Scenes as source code
[Start]

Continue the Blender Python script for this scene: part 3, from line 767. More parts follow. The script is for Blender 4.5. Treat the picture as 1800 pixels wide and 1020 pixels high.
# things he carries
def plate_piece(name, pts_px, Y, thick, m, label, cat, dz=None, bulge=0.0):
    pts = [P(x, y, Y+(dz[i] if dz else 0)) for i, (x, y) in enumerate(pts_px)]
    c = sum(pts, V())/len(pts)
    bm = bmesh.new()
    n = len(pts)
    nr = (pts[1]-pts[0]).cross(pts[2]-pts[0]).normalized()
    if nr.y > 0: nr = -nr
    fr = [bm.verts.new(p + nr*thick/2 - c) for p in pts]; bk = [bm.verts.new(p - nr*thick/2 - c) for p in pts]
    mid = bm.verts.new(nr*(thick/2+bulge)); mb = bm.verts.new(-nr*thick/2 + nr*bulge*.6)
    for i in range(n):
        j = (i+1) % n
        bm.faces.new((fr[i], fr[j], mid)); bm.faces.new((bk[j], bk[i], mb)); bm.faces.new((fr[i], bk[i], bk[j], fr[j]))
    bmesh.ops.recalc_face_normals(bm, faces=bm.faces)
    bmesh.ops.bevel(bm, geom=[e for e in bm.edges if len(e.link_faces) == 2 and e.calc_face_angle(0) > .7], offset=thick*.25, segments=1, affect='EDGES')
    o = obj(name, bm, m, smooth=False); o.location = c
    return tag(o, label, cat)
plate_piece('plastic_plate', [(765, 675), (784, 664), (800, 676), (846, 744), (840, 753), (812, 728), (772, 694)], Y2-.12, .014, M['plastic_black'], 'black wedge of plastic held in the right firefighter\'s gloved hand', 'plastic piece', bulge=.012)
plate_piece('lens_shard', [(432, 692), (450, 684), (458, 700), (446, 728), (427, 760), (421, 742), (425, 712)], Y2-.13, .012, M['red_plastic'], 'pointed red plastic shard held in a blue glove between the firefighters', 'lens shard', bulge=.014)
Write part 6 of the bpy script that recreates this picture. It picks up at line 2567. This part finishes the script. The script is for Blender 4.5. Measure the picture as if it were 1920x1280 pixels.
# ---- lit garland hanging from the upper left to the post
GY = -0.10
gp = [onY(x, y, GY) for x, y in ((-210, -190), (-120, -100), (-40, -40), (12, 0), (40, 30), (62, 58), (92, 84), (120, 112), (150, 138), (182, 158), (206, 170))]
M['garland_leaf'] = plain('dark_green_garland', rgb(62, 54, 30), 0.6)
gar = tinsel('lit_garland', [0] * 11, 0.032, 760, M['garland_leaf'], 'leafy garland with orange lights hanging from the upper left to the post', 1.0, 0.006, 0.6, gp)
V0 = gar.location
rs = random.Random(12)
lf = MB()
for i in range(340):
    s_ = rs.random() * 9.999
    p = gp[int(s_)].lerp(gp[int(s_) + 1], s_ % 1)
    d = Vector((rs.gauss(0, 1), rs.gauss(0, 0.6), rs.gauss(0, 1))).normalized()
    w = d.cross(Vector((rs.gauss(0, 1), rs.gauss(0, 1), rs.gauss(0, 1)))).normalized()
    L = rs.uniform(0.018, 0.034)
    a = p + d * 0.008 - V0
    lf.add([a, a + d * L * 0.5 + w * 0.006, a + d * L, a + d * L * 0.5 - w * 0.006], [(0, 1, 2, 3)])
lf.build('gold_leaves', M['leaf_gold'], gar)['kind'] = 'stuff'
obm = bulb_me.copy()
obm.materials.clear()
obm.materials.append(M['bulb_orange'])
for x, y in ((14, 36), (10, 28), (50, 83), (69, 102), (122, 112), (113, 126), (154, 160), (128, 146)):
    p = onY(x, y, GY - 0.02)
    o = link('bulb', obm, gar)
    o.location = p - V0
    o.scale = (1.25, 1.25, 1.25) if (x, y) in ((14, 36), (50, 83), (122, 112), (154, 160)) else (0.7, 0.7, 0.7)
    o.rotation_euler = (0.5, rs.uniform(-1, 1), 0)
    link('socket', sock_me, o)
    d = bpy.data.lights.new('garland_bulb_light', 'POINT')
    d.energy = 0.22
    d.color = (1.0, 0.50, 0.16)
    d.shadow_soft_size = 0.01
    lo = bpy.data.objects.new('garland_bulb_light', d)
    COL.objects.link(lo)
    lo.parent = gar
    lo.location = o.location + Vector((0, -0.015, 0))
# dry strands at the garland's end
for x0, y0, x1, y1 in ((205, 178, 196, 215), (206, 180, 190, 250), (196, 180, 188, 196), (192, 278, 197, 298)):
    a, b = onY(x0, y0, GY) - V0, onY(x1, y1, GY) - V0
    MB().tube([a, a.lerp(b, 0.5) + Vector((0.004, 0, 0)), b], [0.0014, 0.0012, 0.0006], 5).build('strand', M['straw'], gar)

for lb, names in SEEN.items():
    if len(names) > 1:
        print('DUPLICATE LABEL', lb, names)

[End]

▶ _Task requirements_
Scan the material above for the word "this". Copy each line where it occurs.

▶ _Response below_
Continue the Blender Python script for this scene: part 3, from line 767. More parts follow. The script is for Blender 4.5. Treat the picture as 1800 pixels wide and 1020 pixels high.
Write part 6 of the bpy script that recreates this picture. It picks up at line 2567. This part finishes the script. The script is for Blender 4.5. Measure the picture as if it were 1920x1280 pixels.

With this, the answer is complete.